Monday, December 7, 2015

The Red Azalea

     
Backyard Glynmoore
  
So it was during the time when Sarah and John and Virginia and the cats were moving from my house to an apartment in Atlanta that I happened to look in my freezer in the garage.
        When my Mom started work back when I was nine years old. One of the things she really wanted was a freezer. She said it would be better than just the freezer compartment of the refrigerator. She would be able to get extra groceries – especially to stock up on stuff on sale; Christmas cookies could be baked early and stored in the freezer; and……there was a potential for dessert every night after dinner! She and Dad got an upright freezer which stood in the garage at the house on Heinrich and then in the basement when we moved to Zimmerman. We did not have dessert every night – seems to me I was the one responsible for preparing said desserts, and I often failed to deliver – brownies were over- or under-cooked, jello takes more than an afternoon to set, omygosh that’s not how you make pudding! – but after a while, there was almost always ice cream in the freezer. Mom and Dad occasionally purchased, I think it was a quarter of a cow – with all the cuts and packages in the freezer keeping us well stocked in meals for months. Once in a while we froze homemade strawberry or raspberry or grape jam. The freezer was usually kept fairly full.
        And the idea of a freezer, based on my childhood experience and plans for the future – that is, stocking up on stuff that is on sale, always seemed like a good one. I don’t remember now when we got the freezer – a chest freezer that is in the garage. It is most likely that we got it after moving here to Georgia – maybe when we were renting on Realm? – I remember we had special voltage put into the garage in this house to accommodate the freezer – so I’m thinking we already had it by then.

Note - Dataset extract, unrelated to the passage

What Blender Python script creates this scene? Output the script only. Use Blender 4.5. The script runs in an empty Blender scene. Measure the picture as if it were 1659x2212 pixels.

        Anyway, it ultimately did not get used for much. I would put extra bags of frozen vegetables and Mrs. Smith’s on-sale pies in there – and forget about them. And the Christmas cookies – while they were a fun project baking them with my Mom, with bagging and freezing them an efficient way to get a lot of bunches done – I’ve discovered over the years that I prefer my Christmas cookies fresh rather than frozen and thawed. We would store bird feed in the freezer because the pest control man said the bird feed could be the source of the moth infestation we had for a while in the house. Ice – we kept bags of ice in the freezer for parties and just to fill up the space. After Mike came along and he went caribou hunting in Quebec, there were some packages of caribou meat we stored in the freezer and managed to use in a timely fashion. But bottom line, we really did not need a freezer after all.
        So Sarah and John moved in for a few months, and one day when they were in the process of moving out, I looked in the freezer to see if there was anything of theirs that they might want to take with them.
        I opened the lid, saw a plastic bag sealed with a twist tie sitting in one of the baskets – after my brain processed what it was I was seeing, I closed the lid and sent an email to Sarah.
        “Is there a placenta in the freezer?”
        An email was sent back.
        “I’ll take care of it.”
        Today, six years later, the freezer is unplugged and empty – an all too handy shelf for our garage clutter – we have tried to sell it, and we’ve tried to give it away – and that is without the placenta story! Perhaps now that I’m retired, I could plug it in again and stock it with meats and sweets – but it does not seem likely.
        In the backyard, there is a red azalea that was planted five years ago, nourished underground by what was in the bag I saw in the freezer that one day. The story is Sarah’s, and she tells it so very well – this is just my little side spin on it.